一方、サッカーは、11日の実行委員会後のウェブ会見で、Jリーグ再開に向けて、全選手を対象にPCRなどの検査を実施する予定はあるかの問いに、村井チェアマンは明言を避け「様子をみて」との趣旨ではぐらかした。「村井氏は、サッカー界で最も進歩的なリーダーの1人」と今まで勝手に解釈していた私の予想を見事に裏切る回答だ。

健康で若い選手の集まりだけに、Jリーガー全員を検査した場合、無症状の感染が複数人確認されることもあるだろう。

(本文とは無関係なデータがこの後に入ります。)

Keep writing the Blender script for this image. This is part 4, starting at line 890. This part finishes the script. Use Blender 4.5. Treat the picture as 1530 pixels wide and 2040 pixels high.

村井氏の答弁には「他になにか守りたいものがあるのか?」と勝手に疑ってしまう。相撲関係者は誰もが「お相撲さんが一番の財産」といい、サッカー関係者は「プレーヤーズファースト」と言う。本当に日本のサッカー界を守るため、最も必要なものはなにか。

22日には、再開に向けた実行委員会が実施される。7月再開が最有力で、再開まで1カ月あまりの猶予がある。みんなが安心してサッカーを楽しむためにも、全員検査に踏み切ってほしい。最後に、全員検査を決断し、実行中の角界に敬意を表したい。【盧載鎭】(ニッカンスポーツ・コム/サッカーコラム「サッカー現場発」)

◆盧載鎭(ノ・ゼジン)1968年9月8日、ソウル生まれ。88年に来日し96年入社。先日、新宿区の自宅にアベノマスクが届き、感謝しながらも、うちの家族が使うには少々小さいため、誰かにあげたいと思っている今日この頃。2児のパパ。